Great foray, Ruth, the blanks essential to the poetics of remembrance and oblivion for they share the same blanks, what is most present about the dead also the most absent, sharp features and qualities that lose their shape fastest, become the watery lacuna of memory. No matter how much we hold onto the ones we grieve, they always perforce fade into oblivion, like water through our hands, and it isn't so much their disappearance as our accepting it that is the work. I read filling in the blanks with words from a shared well whose precise location is strangely lost to me. (When did that happen?) The final three lines nailed the quandary on the head. -Brendan

Ruth said...

christina, I hope it took you to a good place.

Margaret, I feel the same about my mother's journals; her handwriting became so tiny in her last years, filling every fraction of an inch of white space, that we could hardly read them.

rosaria, thank you.

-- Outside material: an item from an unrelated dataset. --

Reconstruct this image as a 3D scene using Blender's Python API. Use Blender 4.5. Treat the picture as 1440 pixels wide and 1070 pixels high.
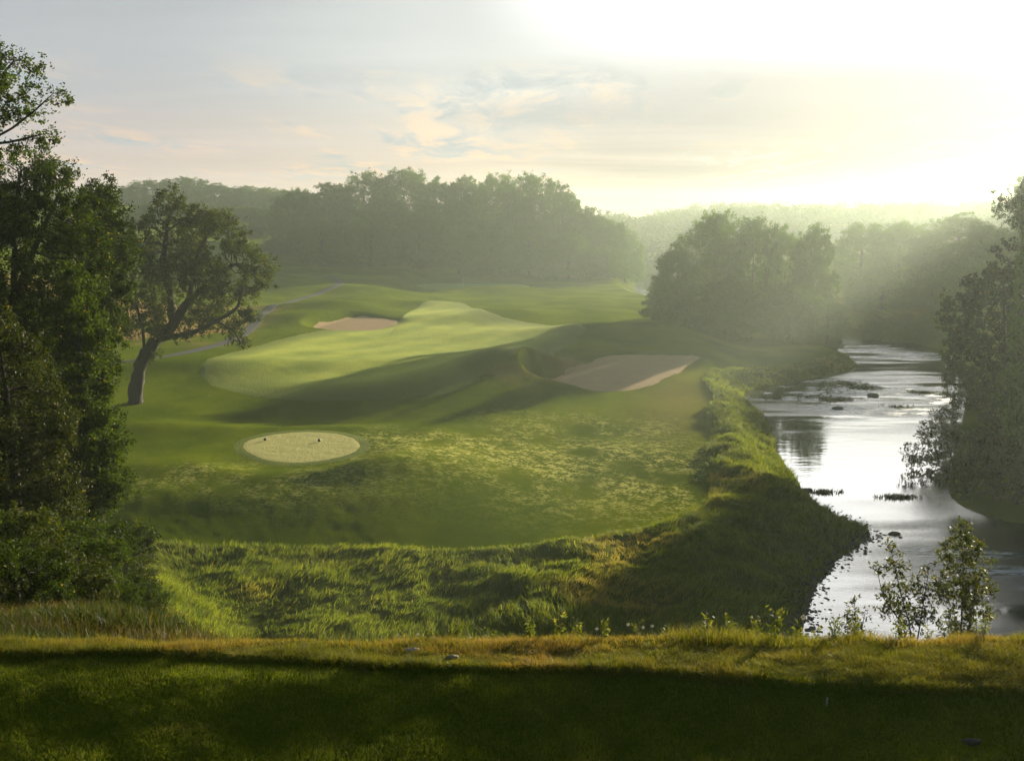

I read it differently every time.

Ruth said...

Montag, yes, I know. I can picture your imagination having a field day.

Thanks, Deb. This grew out of a desire to bust down fences. When it occurred to me to go for these missing pieces, I couldn't tell if it word "work." It expresses something for me, and it may not work for everyone, but there's something about this process that got at the impermanence of even loved ones in our minds and hearts.

The Broad, I like the way you put it, which reminds me of something from Stephen King, or the film Memento.

Ruth said...

Thanks, ds. The exercise is just beyond me, actually. I try to get my mind around it, and I can't, quite. But I think that ambiguity, and the nature of losing what we think we will always have, can go well together.

Oh GailO, I hadn't thought of that, though I should have, since my mom died of Alzheimer's. That's brilliant.

Thanks, Brendan. As I worked on this strange exercise, the thought kept nagging at me that I am everything to me, but since we are each that way and we perceive the world through our own lens, none of us can truly remember another when they're gone. What a lot of hooey! My own world, so important, so vast here in my mind! And yet what is it really? It was pretty sobering.

erin said...

an experiment of existence too, ruth, isn't it? we get a bruise. we push upon the bruise. it rains and leaves cradle droplets of water. we drink the water or at least lick the leaves. what are we now, here? what will we be then? then speaks directly to now, doesn't it?

this causes me to only ask, not answer. perhaps this is the wisest way?

xo
erin

Gwen Buchanan said...

You are amazing.......

California Girl said...

Clever :p

Ginnie Hart said...

Oh, wouldn't it be so fun and inpiring to read how everyone filled in the blanks! I love this, Ruthie.